Parag gave a talk on "Scheduling Shared Scans of Large Data Files" and Anish presented the TRIO-related paper "Towards Special-Purpose Indexes and Statistics for Uncertain Data" in the MUD workshop.

In general the conference program was diverse enough, there were talks on traditional database subjects (theory, systems, XML databases, DB performance and evaluation, Distributed Systems Processing, Indexing, Data Integration, privacy), more recent 'trends' (Column store databases, Uncertain databases, Stream processing) as well as papers related to Web search, sponsored search, association rule mining, IR and text databases. Also, this year all papers had a 25 minutes slot for the talk; this enabled more papers to be accepted.

Alison Holoway gave a nice talk on her paper "Read-Optimized Databases, in Depth" (with David DeWitt). Following the big debate of C-store vs 'anti C-store' they are trying to come up with a more fair comparison between the two systems. In the paper, they focus on studying scans for compressed row and column store for different compression types, queries and table types. In the same session, Ioannis Koltsidas presented an interesting paper on combining flash memory with disks as a storage.

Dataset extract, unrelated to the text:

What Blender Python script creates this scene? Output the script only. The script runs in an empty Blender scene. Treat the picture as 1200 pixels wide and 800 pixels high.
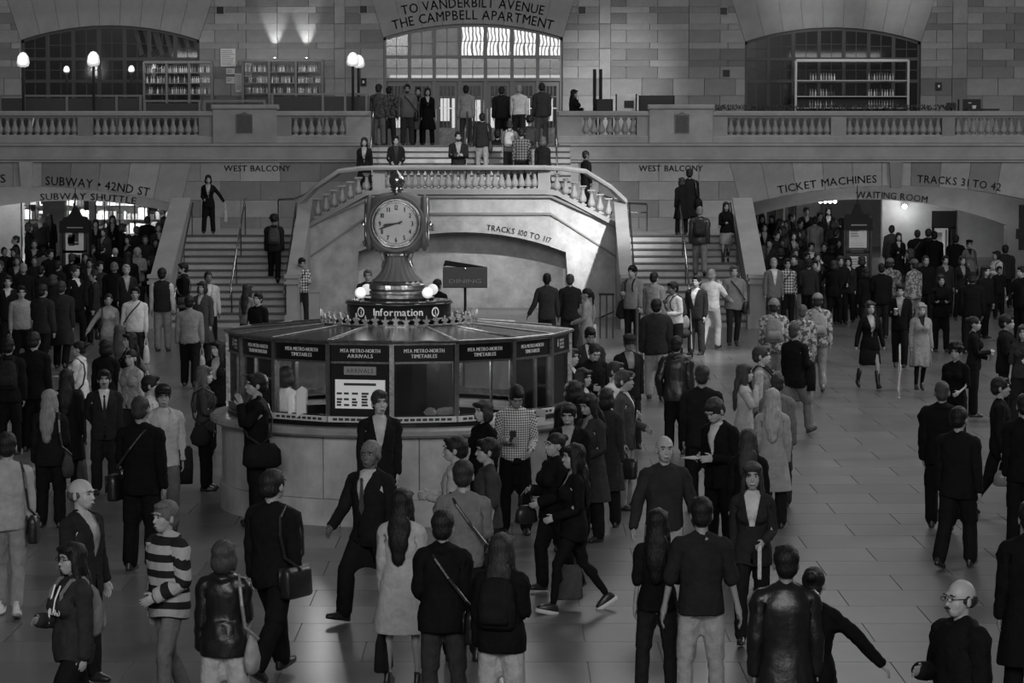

Google had two papers I found interesting, one on extracting structured data from Web tables and another one on surfacing the deep web. Yahoo! had (among many papers) a search-related paper on "Relaxation in Text Search Using Taxonomies" where they presented a document retrieval model that augments text queries with multidimensional taxonomy restrictions. Another interesting paper on text search looked at how a presumably untrusted text search engine can provide guarantees that its results do not favor specific documents. Also, Microsoft researchers presented SCOPE, a SQL-like scripting language for parallel processing of large datasets; Microsoft's version of PIG Latin from Yahoo! and Sawzall from Google.

Finally, in the same session as my talk, there was another interesting paper on Simrank by Dmitry Lizorkin who presented optimization techniques for computing Simrank scores efficiently in large graphs.